What’s a WAF and why do I need one?

A WAF – Web Application Firewall – is a device, either physical, or virtual, that is used to protect web servers (application servers) from attackers, while allowing desired user traffic to pass unfettered. WAFs have become increasingly sophisticated since they were originally conceived in the late 1990s. Starting out as merely illegal web page character filters, they have progressed to protect against distributed denial of service (DDoS), bot attacks, and agile defense against software vulnerabilities. They often provide load balancing and TLS offloading as compulsory capabilities.


WAFs, function like a firewall but unlike a traditional firewall – which protects at layers 3 & 4 blocking IPs and ports – WAFs monitor at the application layer (layer 7). By monitoring a different layer they can identify and stop the higher level DDoS attacks. The most common attacks are HTTP Floods, whether they be basic, randomized, cache-bypass, or the opposite of the volumetric attacks called the Slowloris attack. Flood attacks are pretty straight forward in how they deny resources. The Slowloris attack on the other hand, works by transferring data very slowly, causing the server to exhaust its connection pool. These types of attacks can sometimes be difficult to identify as they typically look very much like legitimate traffic.

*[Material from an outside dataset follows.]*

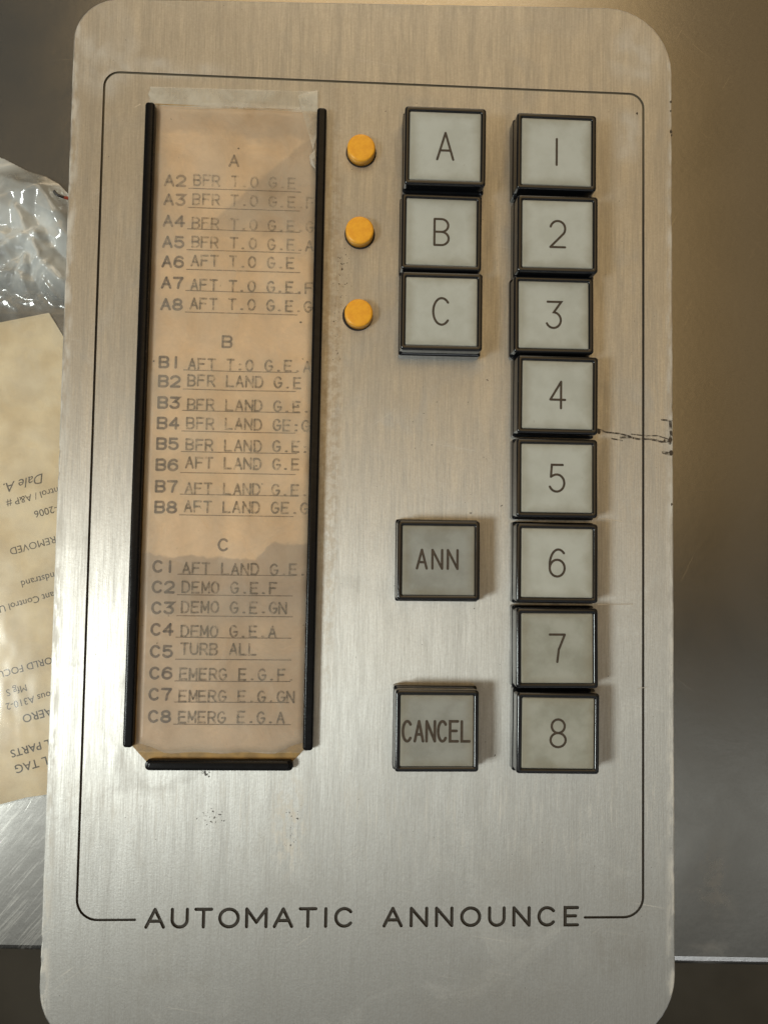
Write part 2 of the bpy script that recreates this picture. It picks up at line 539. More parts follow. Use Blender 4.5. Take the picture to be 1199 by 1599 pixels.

Although DDoS attacks are conducted with bots, they are often used for other purposes and consume an estimated 40% of the total internet traffic. The most common other uses are: credit card cracking, account takeover, and content/price scraping. Credit card cracking is a technique where given stolen card numbers associated with names, bots attempt to guess the remaining pieces by setting up small purchases against multiple different vendor sites in parallel looking for the CCV, expiration date, and associated postal code. Account takeover is where the bot uses compromised username/password combinations on many other sites and is based on the theory that people will use the same username/password because it’s easier to remember. Last, is content scraping. Content is scraped from original information owners and republished without permission to disrupt search engine optimizations. Other information that’s scraped includes price scraping for monitoring, and contact scraping for spammers.

Additionally, WAFs provide an additional level of protection that is more agile with signature updates and protection profiles which are much quicker to deploy than fixing code when vulnerabilities like log4j arise. This gives the site developers time to update the software to remediate the risks.


In today’s world, with nation state actors bank rolling whole communities of hackers, every web server of consequence should be protected by a WAF.